Warum gleich 100 Forderungen? Gibt es in Österreich so viele Baustellen?

Gerhard Starsich: So haben wir uns das nicht überlegt. Aber es ist uns sehr viel eingefallen, sodass wir die Ideen auf diese runde Zahl gebracht haben.

Wie ist das Papier zustande gekommen?

Der Vorstand des management clubs hat alle Mitglieder zu Workshops eingeladen. In fünf Themen-Gruppen mit 30 bis 50 Leuten brachten alle ihre Ideen ein, die wir verdichtet haben. Abgeändert wurde wenig, das Ergebnis ist repräsentativ für 150 österreichische Manager.

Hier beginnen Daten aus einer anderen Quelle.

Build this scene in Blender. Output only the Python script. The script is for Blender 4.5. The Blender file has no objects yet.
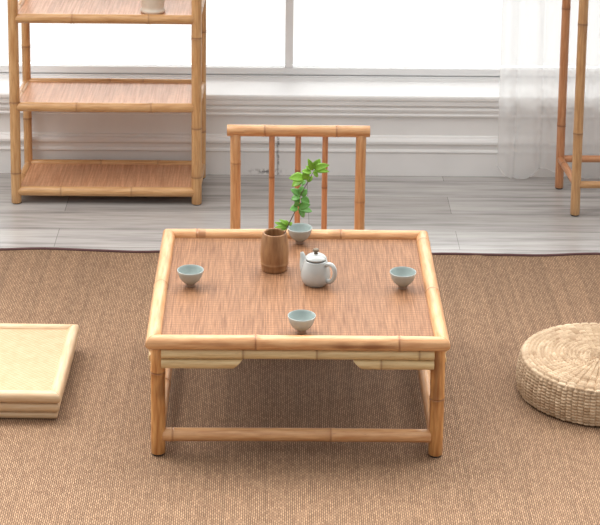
import bpy, math, random
from mathutils import Vector, Matrix
random.seed(7)
S = bpy.context.scene
COL = S.collection

# ------------------------------------------------------------------ camera
CAM_POS = Vector((-0.057307, -4.192993, 2.203834))
PITCH, YAW, ROLL, FPX = 0.2138256, 0.0120867, 0.0114857, 1949.449
SHIFT_Y = -0.570293                            # the photo is the lower part of a wider frame
F = Vector((math.sin(YAW)*math.cos(PITCH), math.cos(YAW)*math.cos(PITCH), -math.sin(PITCH)))
R = Vector((math.cos(YAW), -math.sin(YAW), 0)); U = R.cross(F)
R2 = math.cos(ROLL)*R + math.sin(ROLL)*U
U2 = -math.sin(ROLL)*R + math.cos(ROLL)*U
cd = bpy.data.cameras.new('camera'); cam = bpy.data.objects.new('camera', cd); COL.objects.link(cam)
M3 = Matrix((R2, U2, -F)).transposed()
cam.matrix_world = Matrix.Translation(CAM_POS) @ M3.to_4x4()
cd.sensor_fit = 'HORIZONTAL'; cd.sensor_width = 36.0; cd.lens = FPX*36.0/600.0; cd.shift_y = SHIFT_Y
cd.clip_start = 0.05; cd.clip_end = 60
S.camera = cam

# ------------------------------------------------------------------ light
w = bpy.data.worlds.new('daylight'); S.world = w; w.use_nodes = True
nt = w.node_tree; nt.nodes.clear()
wo = nt.nodes.new('ShaderNodeOutputWorld'); bg = nt.nodes.new('ShaderNodeBackground')
tc = nt.nodes.new('ShaderNodeTexCoord'); sx = nt.nodes.new('ShaderNodeSeparateXYZ')
def mrange(src, a, b, c, d, kind='SMOOTHSTEP'):
    n = nt.nodes.new('ShaderNodeMapRange'); n.interpolation_type = kind
    for k, v in (('From Min', a), ('From Max', b), ('To Min', c), ('To Max', d)): n.inputs[k].default_value = v
    nt.links.new(src, n.inputs['Value']); return n.outputs[0]
def wmath(op, a, b):
    n = nt.nodes.new('ShaderNodeMath'); n.operation = op
    nt.links.new(a, n.inputs[0]); nt.links.new(b, n.inputs[1]); return n.outputs[0]
nt.links.new(tc.outputs['Generated'], sx.inputs[0])
ROOM_LOW, ROOM_TOP, GROUND, SKY = 0.14, 0.94, 1.40, 6.2       # studio side, its ceiling, ground and sky beyond the window
outside = mrange(sx.outputs['Y'], -0.05, 0.35, 0.0, 1.0)
strength = wmath('ADD', mrange(sx.outputs['Z'], 0.05, 0.65, ROOM_LOW, ROOM_LOW+ROOM_TOP),
                 wmath('MULTIPLY', outside, mrange(sx.outputs['Z'], 0.10, 0.80, GROUND-ROOM_LOW, SKY)))
bg.inputs['Color'].default_value = (1.0, 0.985, 0.965, 1)
nt.links.new(strength, bg.inputs['Strength']); nt.links.new(bg.outputs[0], wo.inputs[0])

def area(name, loc, target, sx_, sy_, power, color):
    l = bpy.data.lights.new(name, 'AREA'); l.shape = 'RECTANGLE'; l.size = sx_; l.size_y = sy_
    l.energy = power; l.color = color
    o = bpy.data.objects.new(name, l); COL.objects.link(o); o.location = loc
    o.rotation_euler = (Vector(target)-Vector(loc)).to_track_quat('-Z', 'Y').to_euler()
    return o
area('ceiling_softbox', (-1.7, 0.75, 2.5), (0.1, 0.45, 0), 1.7, 1.5, 34, (1.0, 0.97, 0.93))

vs = S.view_settings
vs.view_transform = 'Standard'; vs.look = 'None'; vs.gamma = 1.0; vs.use_curve_mapping = False
vs.exposure = 0.0

# ------------------------------------------------------------------ node helpers
def newmat(name):
    m = bpy.data.materials.new(name); m.use_nodes = True
    t = m.node_tree; b = t.nodes['Principled BSDF']
    return m, t, b
def N(t, typ, **kw):
    n = t.nodes.new(typ)
    for k, v in kw.items():
        if k.startswith('_'): setattr(n, k[1:], v)
        else: n.inputs[k.replace('__', ' ')].default_value = v
    return n
def ramp(t, stops, fac=None):
    r = t.nodes.new('ShaderNodeValToRGB'); e = r.color_ramp.elements
    while len(e) < len(stops): e.new(0.5)
    for i, (p, c) in enumerate(stops):
        e[i].position = p; e[i].color = (c, c, c, 1) if not hasattr(c, '__len__') else tuple(c)+(1,)
    if fac is not None: t.links.new(fac, r.inputs[0])
    return r
def mix(t, a, b, fac, mode='MIX'):
    n = t.nodes.new('ShaderNodeMix'); n.data_type = 'RGBA'; n.blend_type = mode
    for sock, v in ((n.inputs[0], fac), (n.inputs[6], a), (n.inputs[7], b)):
        if isinstance(v, bpy.types.NodeSocket): t.links.new(v, sock)
        elif hasattr(v, '__len__'): sock.default_value = tuple(v)+(1,)
        else: sock.default_value = v
    return n.outputs[2]
def mapping(t, src, scale=(1, 1, 1), loc=(0, 0, 0), rot=(0, 0, 0)):
    n = t.nodes.new('ShaderNodeMapping'); t.links.new(src, n.inputs[0])
    n.inputs['Scale'].default_value = scale; n.inputs['Location'].default_value = loc
    n.inputs['Rotation'].default_value = rot
    return n.outputs[0]
def bump(t, b, h, strength=0.3, dist=0.001):
    n = t.nodes.new('ShaderNodeBump'); n.inputs['Strength'].default_value = strength
    n.inputs['Distance'].default_value = dist
    t.links.new(h, n.inputs['Height']); t.links.new(n.outputs[0], b.inputs['Normal'])
def lin(r, g, b):
    f = lambda c: (c/255/12.92) if c/255 <= 0.04045 else ((c/255+0.055)/1.055)**2.4
    return (f(r), f(g), f(b))

# ------------------------------------------------------------------ materials
def bamboo_mat(name, light, dark, scar, rough=0.38):
    m, t, b = newmat(name); L = t.links
    at = N(t, 'ShaderNodeAttribute', _attribute_name='culm')
    mk = N(t, 'ShaderNodeAttribute', _attribute_name='scar')
    v1 = mapping(t, at.outputs['Vector'], (2.5, 1.6, 1.6))
    n1 = N(t, 'ShaderNodeTexNoise', Scale=1.6, Detail=3.0); L.new(v1, n1.inputs['Vector'])
    v2 = mapping(t, at.outputs['Vector'], (4, 14, 14))
    n2 = N(t, 'ShaderNodeTexNoise', Scale=1.0, Detail=3.0); L.new(v2, n2.inputs['Vector'])
    r1 = ramp(t, [(0.34, 0.0), (0.68, 1.0)], n1.outputs[0])
    c = mix(t, light, dark, r1.outputs[0])
    r2 = ramp(t, [(0.35, 0.91), (0.6, 1.03)], n2.outputs[0])
    c = mix(t, c, r2.outputs[0], 0.7, 'MULTIPLY')
    v3 = mapping(t, at.outputs['Vector'], (5, 3, 3), (3, 5, 9))      # small brown blemishes
    n3 = N(t, 'ShaderNodeTexNoise', Scale=2.2, Detail=5.0, Roughness=0.65); L.new(v3, n3.inputs['Vector'])
    r3 = ramp(t, [(0.62, 0.0), (0.76, 0.6)], n3.outputs[0])
    c = mix(t, c, scar, r3.outputs[0])
    c = mix(t, c, scar, mk.outputs['Fac'])
    L.new(c, b.inputs['Base Color'])
    b.inputs['Roughness'].default_value = rough
    b.inputs['Coat Weight'].default_value = 0.12; b.inputs['Coat Roughness'].default_value = 0.25
    bump(t, b, n2.outputs[0], 0.12, 0.0006)
    return m
BAM = bamboo_mat('bamboo_honey', lin(220, 172, 124), lin(196, 140, 92), lin(120, 66, 30))
BAML = bamboo_mat('bamboo_leg', lin(212, 158, 98), lin(178, 116, 62), lin(96, 52, 26))
BAMG = bamboo_mat('bamboo_split_pale', lin(218, 192, 144), lin(198, 166, 118), lin(120, 76, 40), 0.5)
BAMP = bamboo_mat('bamboo_cream', lin(215, 187, 152), lin(203, 169, 129), lin(205, 160, 110), 0.5)
BAMR = bamboo_mat('bamboo_reddish', lin(206, 150, 108), lin(184, 122, 80), lin(104, 56, 32))
BAMS = bamboo_mat('bamboo_shelf', lin(222, 176, 124), lin(196, 144, 92), lin(112, 66, 36))
BAMT = bamboo_mat('bamboo_tan', lin(210, 166, 118), lin(184, 136, 90), lin(104, 64, 36))
BAMV = bamboo_mat('bamboo_vase_brown', lin(168, 126, 86), lin(136, 96, 62), lin(88, 56, 34), 0.55)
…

Zieht sich ein roter Faden durch alle 100 Forderungen?Wir neigen uns einer Gesetzesflut zu, die freies Handeln unterbindet, und werden international an Terrain verlieren. Wenn man sich ansieht, was etwa in Thailand passiert, müssen wir uns anschnallen: Gut ausgebildete, kreative Leute, voller Tatendrang – und nicht behindert durch Hunderte Angst-Regulierungen. Bei jedem Unternehmertum können Fehler passieren. Aber wenn man alles reguliert, gibt es keine Kreativitätspotenziale mehr. Eigeninitiative und Verantwortung müssen möglich sein.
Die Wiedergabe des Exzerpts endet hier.